Ferro Rodrigues teve a feliz ideia de listar os locais de nascimento dos jogadores, o que lhe permitiu chegar a uma imagem desafiadora: em que outros domínios da nossa comunidade vemos tanta diversidade geográfica num mesmo grupo profissional? A imagem é desafiante porque nos leva para nenhures. O desafio consiste, precisamente, em não ir com ela. Melhor ficar a contemplá-la a esvoaçar nos céus até desaparecer graciosamente de vista no horizonte ou ser abatida sem piedade pela caçadeira da lucidez. É que é completamente indiferente, seja para o que for, que não se consiga indicar um qualquer outro exemplo onde se replique a cobertura territorial que a selecção nacional apresenta na lotaria das ascendências geográficas dos actuais jogadores. Era só o que faltava, a obrigação de incluir um madeirense à força numa qualquer empresa com mais de 20 trabalhadores ou passarmos a exigir que os hospitais públicos tenham funcionários minhotos, beirões e algarvios em proporções idênticas. Porém, a ideia resiste na sua felicidade pois se trata de uma metáfora. A metáfora da diversidade como ideia cívica e política a merecer o patrocínio da segunda figura do Estado português numa ocasião proporcionada pelos pontapés na bola. Estiveste bem, Ferro.

Marcelo Rebelo de Sousa comportou-se como Marcelo Rebelo de Sousa. Estava excitadíssimo com a perspectiva de ir ver jogos de futebol. Uns em estádios, outros no meio da maralha. Todos, sempre, no pico da curtição como fã que se concebe igualmente como vedeta nessas ocasiões.
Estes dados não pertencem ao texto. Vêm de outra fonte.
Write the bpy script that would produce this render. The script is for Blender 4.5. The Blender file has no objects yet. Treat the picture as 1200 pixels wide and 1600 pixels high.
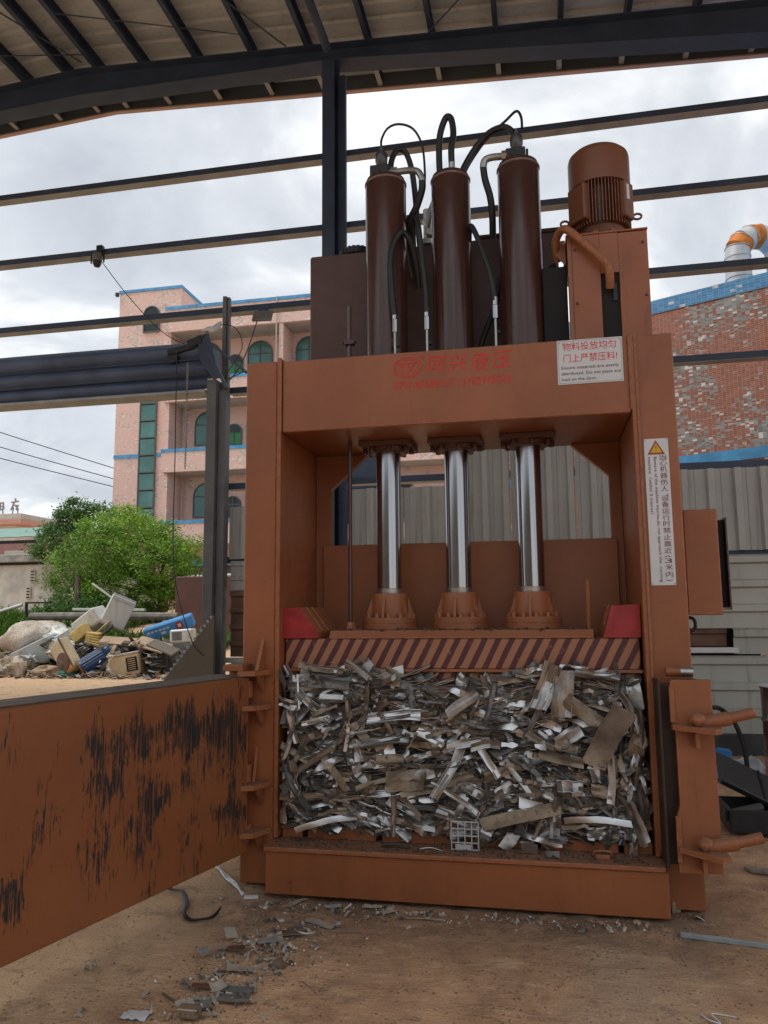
import bpy, bmesh, math, random
import numpy as np
from mathutils import Matrix, Vector, Euler
R = math.radians
rnd = random.Random(7)
scene = bpy.context.scene
C = scene.collection

# ------------------------------------------------------------------ camera, sky, sun, exposure
cam_d = bpy.data.cameras.new('camera')
cam = bpy.data.objects.new('camera', cam_d)
C.objects.link(cam)
cam_d.sensor_fit = 'VERTICAL'; cam_d.sensor_height = 24.0; cam_d.lens = 18.0
cam_d.clip_start = .05; cam_d.clip_end = 1000
yaw, pitch, roll = R(11.35), R(7.55), R(-.53)
cy_, sy_, cp_, sp_ = math.cos(yaw), math.sin(yaw), math.cos(pitch), math.sin(pitch)
fwd = Vector((-sy_*cp_, cy_*cp_, sp_)); rt = Vector((cy_, sy_, 0)); upv = rt.cross(fwd)
r2 = rt*math.cos(roll) + upv*math.sin(roll); u2 = -rt*math.sin(roll) + upv*math.cos(roll)
cam.matrix_world = Matrix(((r2.x, u2.x, -fwd.x, 0), (r2.y, u2.y, -fwd.y, -4.615), (r2.z, u2.z, -fwd.z, 1.6), (0, 0, 0, 1)))
scene.camera = cam

SUN_DIR = Vector((.50, .20, -.95)).normalized()          # the way the light travels
world = bpy.data.worlds.new('World'); scene.world = world; world.use_nodes = True
nt = world.node_tree; nt.nodes.clear()
def N(nt, typ, **kw):
    n = nt.nodes.new(typ)
    for k, v in kw.items():
        if k.startswith('i_'):
            n.inputs[int(k[2:]) if k[2:].isdigit() else k[2:]].default_value = v
        else: setattr(n, k, v)
    return n
L = lambda nt, a, b: nt.links.new(a, b)
out = N(nt, 'ShaderNodeOutputWorld')
sky = N(nt, 'ShaderNodeTexSky', sky_type='NISHITA', sun_disc=False)
sky.sun_elevation = math.asin(-SUN_DIR.z); sky.sun_rotation = math.atan2(-SUN_DIR.x, -SUN_DIR.y)
bg1 = N(nt, 'ShaderNodeBackground', i_Strength=.09); L(nt, sky.outputs[0], bg1.inputs[0])
tc = N(nt, 'ShaderNodeTexCoord'); sep = N(nt, 'ShaderNodeSeparateXYZ'); L(nt, tc.outputs['Generated'], sep.inputs[0])
zz = N(nt, 'ShaderNodeMath', operation='MAXIMUM', i_1=0.0); L(nt, sep.outputs[2], zz.inputs[0])
za = N(nt, 'ShaderNodeMath', operation='ADD', i_1=.28); L(nt, zz.outputs[0], za.inputs[0])
dv = N(nt, 'ShaderNodeVectorMath', operation='DIVIDE'); cb = N(nt, 'ShaderNodeCombineXYZ')
for k in range(3): L(nt, za.outputs[0], cb.inputs[k])
L(nt, tc.outputs['Generated'], dv.inputs[0]); L(nt, cb.outputs[0], dv.inputs[1])
cn = N(nt, 'ShaderNodeTexNoise', i_Scale=2.1, i_Detail=7.0, i_Roughness=.56, i_Distortion=.35); L(nt, dv.outputs[0], cn.inputs['Vector'])
cr = N(nt, 'ShaderNodeValToRGB'); L(nt, cn.outputs[0], cr.inputs[0])
cr.color_ramp.elements[0].position = .36; cr.color_ramp.elements[0].color = (.40, .42, .455, 1)
cr.color_ramp.elements[1].position = .66; cr.color_ramp.elements[1].color = (.84, .84, .83, 1)
e = cr.color_ramp.elements.new(.52); e.color = (.53, .55, .575, 1)
bg2 = N(nt, 'ShaderNodeBackground', i_Strength=1.0); L(nt, cr.outputs[0], bg2.inputs[0])
mx = N(nt, 'ShaderNodeMixShader', i_0=.88); L(nt, bg1.outputs[0], mx.inputs[1]); L(nt, bg2.outputs[0], mx.inputs[2]); L(nt, mx.outputs[0], out.inputs[0])

sun_d = bpy.data.lights.new('sun', 'SUN'); sun_d.energy = 1.5; sun_d.angle = R(25); sun_d.color = (1, .97, .92)
sun = bpy.data.objects.new('sun', sun_d); C.objects.link(sun)
sun.rotation_euler = SUN_DIR.to_track_quat('-Z', 'Y').to_euler(); sun.location = (-20, -20, 40)
scene.view_settings.view_transform = 'Standard'; scene.view_settings.look = 'None'
scene.view_settings.exposure = .66; scene.view_settings.gamma = 1.0; scene.view_settings.use_curve_mapping = False
scene.cycles.max_bounces = 8; scene.cycles.diffuse_bounces = 4; scene.cycles.glossy_bounces = 4
try: scene.cycles.use_denoising = True
except Exception: pass

# ------------------------------------------------------------------ builders
class B:
    def __init__(s): s.v = []; s.f = []
    def add(s, vs, fs):
        o = len(s.v); s.v += [tuple(v) for v in vs]; s.f += [tuple(i+o for i in f) for f in fs]; return s
    def obox(s, c, size, rot=None, bev=.004):
        h = [x/2 for x in size]; b = min(bev, *(x*.45 for x in h)); c = Vector(c)
        rot = rot.to_3x3() if rot is not None else Matrix.Identity(3)
        if b <= 0:
            P = [Vector((sx*h[0], sy*h[1], sz*h[2])) for sx in (-1, 1) for sy in (-1, 1) for sz in (-1, 1)]
            return s.add([c+rot@p for p in P], [(0, 1, 3, 2), (4, 6, 7, 5), (0, 4, 5, 1), (2, 3, 7, 6), (0, 2, 6, 4), (1, 5, 7, 3)])
        vs, ix = [], {}
        for sx in (-1, 1):
            for sy in (-1, 1):
                for sz in (-1, 1):
                    S = (sx, sy, sz)
                    for a in range(3):
                        p = [S[k]*(h[k]-(0 if k == a else b)) for k in range(3)]
                        ix[S, a] = len(vs); vs.append(c+rot@Vector(p))
        fs = []
        for a in range(3):
            k1, k2 = [k for k in range(3) if k != a]
            for sg in (-1, 1):
                q = []
                for (u, w) in ((-1, -1), (1, -1), (1, 1), (-1, 1)):
                    S = [0]*3; S[a] = sg; S[k1] = u; S[k2] = w; q.append(ix[tuple(S), a])
                fs.append(q)
            for u in (-1, 1):
                for w in (-1, 1):
                    S0 = [0]*3; S0[a] = -1; S0[k1] = u; S0[k2] = w; S1 = list(S0); S1[a] = 1
                    S0, S1 = tuple(S0), tuple(S1)
                    fs.append([ix[S0, k1], ix[S1, k1], ix[S1, k2], ix[S0, k2]])
        for sx in (-1, 1):
            for sy in (-1, 1):
                for sz in (-1, 1): fs.append([ix[(sx, sy, sz), a] for a in range(3)])
        return s.add(vs, fs)
    def box(s, x0, x1, y0, y1, z0, z1, bev=.004):
        return s.obox(((x0+x1)/2, (y0+y1)/2, (z0+z1)/2), (abs(x1-x0), abs(y1-y0), abs(z1-z0)), None, bev)
    def prism(s, pts, d0, d1, plane='xz'):
        n = len(pts)
        f = {'xz': lambda p, d: (p[0], d, p[1]), 'xy': lambda p, d: (p[0], p[1], d), 'yz': lambda p, d: (d, p[0], p[1])}[plane]
        vs = [f(p, d0) for p in pts]+[f(p, d1) for p in pts]
        return s.add(vs, [tuple(range(n)), tuple(range(2*n-1, n-1, -1))]+[(i, (i+1) % n, n+(i+1) % n, n+i) for i in range(n)])
    def cyl(s, p0, p1, r0, r1=None, n=16, cap=True):
        return s.tube([p0, p1], [r0, r0 if r1 is None else r1], n, cap, smooth=0)
    def tube(s, pts, r, n=8, cap=True, smooth=5, flat=1.0):
        P = [Vector(p) for p in pts]; rr = list(r) if isinstance(r, (list, tuple)) else [r]*len(P)
        if smooth and len(P) > 2:
            Q, q = [], []
            for i in range(len(P)-1):
                a, b, c, d = P[max(i-1, 0)], P[i], P[i+1], P[min(i+2, len(P)-1)]
                for k in range(smooth):
                    t = k/smooth
                    Q.append(.5*((2*b)+(c-a)*t+(2*a-5*b+4*c-d)*t*t+(3*b-3*c+d-a)*t**3)); q.append(rr[i]*(1-t)+rr[i+1]*t)
            P, rr = Q+[P[-1]], q+[rr[-1]]
        vs, fs, ref = [], [], None
        for i, p in enumerate(P):
            t = (P[min(i+1, len(P)-1)]-P[max(i-1, 0)]).normalized()
            if ref is None: ref = Vector((0, 0, 1)) if abs(t.z) < .9 else Vector((1, 0, 0))
            u = t.cross(ref).normalized(); w = u.cross(t).normalized(); ref = w
            for k in range(n):
                a = 2*math.pi*k/n; vs.append(p+u*math.cos(a)*rr[i]+w*math.sin(a)*rr[i]*flat)
        for i in range(len(P)-1):
            for k in range(n): fs.append((i*n+k, i*n+(k+1) % n, (i+1)*n+(k+1) % n, (i+1)*n+k))
        if cap: fs += [tuple(range(n)), tuple(range(len(P)*n-1, len(P)*n-n-1, -1))]
        return s.add(vs, fs)
    def lathe(s, prof, c=(0, 0, 0), n=32, rot=None):
        vs, fs = [], []; m = len(prof); c = Vector(c); rot = rot.to_3x3() if rot is not None else Matrix.Identity(3)
        for r, z in prof:
            for k in range(n):
                a = 2*math.pi*k/n; vs.append(c+rot@Vector((max(r, 1e-4)*math.cos(a), max(r, 1e-4)*math.sin(a), z)))
        for i in range(m-1):
            for k in range(n): fs.append((i*n+k, i*n+(k+1) % n, (i+1)*n+(k+1) % n, (i+1)*n+k))
        return s.add(vs, fs+[tuple(range(n)), tuple(range(m*n-1, m*n-n-1, -1))])
    def grid(s, nu, nv, fn):
        vs = [fn(i/(nu-1), j/(nv-1)) for i in range(nu) for j in range(nv)]
        return s.add(vs, [(i*nv+j, (i+1)*nv+j, (i+1)*nv+j+1, i*nv+j+1) for i in range(nu-1) for j in range(nv-1)])
    def shell(s, nu, nv, fn, t):
        """a sheet of real thickness t: fn gives its mid points"""
        P = [[Vector(fn(i/(nu-1), j/(nv-1))) for j in range(nv)] for i in range(nu)]
        vs = []
        for sgn in (1, -1):
            for i in range(nu):
                for j in range(nv):
                    du = P[min(i+1, nu-1)][j]-P[max(i-1, 0)][j]; dw = P[i][min(j+1, nv-1)]-P[i][max(j-1, 0)]
                    vs.append(P[i][j]+du.cross(dw).normalized()*sgn*t/2)
        n = nu*nv; fs = []
        for i in range(nu-1):
            for j in range(nv-1):
                q = (i*nv+j, (i+1)*nv+j, (i+1)*nv+j+1, i*nv+j+1); fs += [q, tuple(n+k for k in reversed(q))]
        rim = [i*nv for i in range(nu)]+[(nu-1)*nv+j for j in range(1, nv)]+[i*nv+nv-1 for i in range(nu-2, -1, -1)]+[j for j in range(nv-2, 0, -1)]
        for a, b in zip(rim, rim[1:]+rim[:1]): fs.append((b, a, n+a, n+b))
        return s.add(vs, fs)
    def mesh(s, name, mat, off=(0, 0, 0), angle=35):
        me = bpy.data.meshes.new(name)
        me.from_pydata([(v[0]-off[0], v[1]-off[1], v[2]-off[2]) for v in s.v], [], s.f)
        bm = bmesh.new(); bm.from_mesh(me); bmesh.ops.recalc_face_normals(bm, faces=bm.faces); bm.to_mesh(me); bm.free()
        for m in (mat if isinstance(mat, (list, tuple)) else [mat]): me.materials.append(m)
        if angle:
            me.polygons.foreach_set('use_smooth', [True]*len(me.polygons)); me.set_sharp_from_angle(angle=R(angle))
        return me

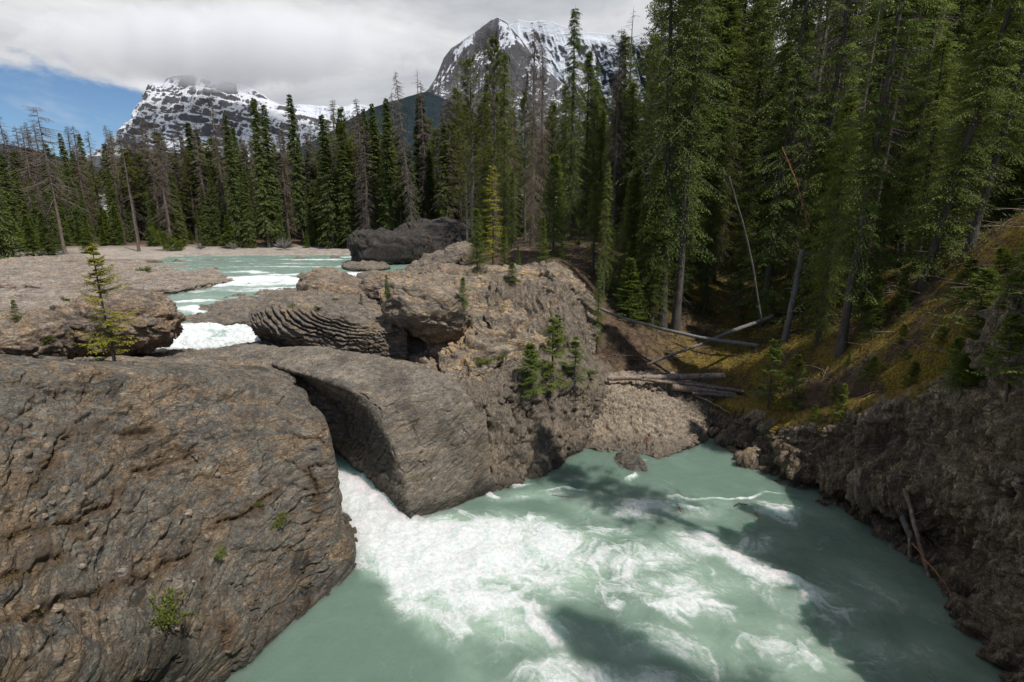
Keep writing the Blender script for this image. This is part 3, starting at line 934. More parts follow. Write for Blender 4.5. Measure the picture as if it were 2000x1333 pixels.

A sua ânsia deleitada era tanta que entrou a pés juntos no estilo de Américo Thomaz e suas pérolas como «é a primeira vez que estou cá desde a última vez que cá estive». Enfiou-se num raciocínio que partia de termos o melhor jogador do mundo e saltava magicamente para serem todos os jogadores os melhores do mundo. Logo, rasgo de genialidade, se a nossa selecção nacional tem os melhores jogadores do mundo, só precisa que cada jogador seja aquilo que é. Siga. Tal como no discurso anterior, esta imagem volta a não querer dizer nada que mentes humanas consigam usar com algum proveito, mas desta vez o bafo a balneário era insuportável. Marcelo aproveitou a ocasião para mostrar que, se o deixarem, pode ir fazer palestras aos jogadores no intervalo dos jogos que estejam a correr mal. Contem com o Presidente da República para explicar aos atletas que eles apenas têm de ser quem são, caso Fernando Santos não esteja à altura dessa responsabilidade.

Marcelo está no cargo para o qual se preparou durante 60 anos, ou mais. Não é um mero corta-fitas como o almirante Deus, mas no seu íntimo a fruição pessoal, o gozo circense, a pulsão palaciana sobrepõem-se à devoção republicana, ao culto do estadismo e à paixão pela História.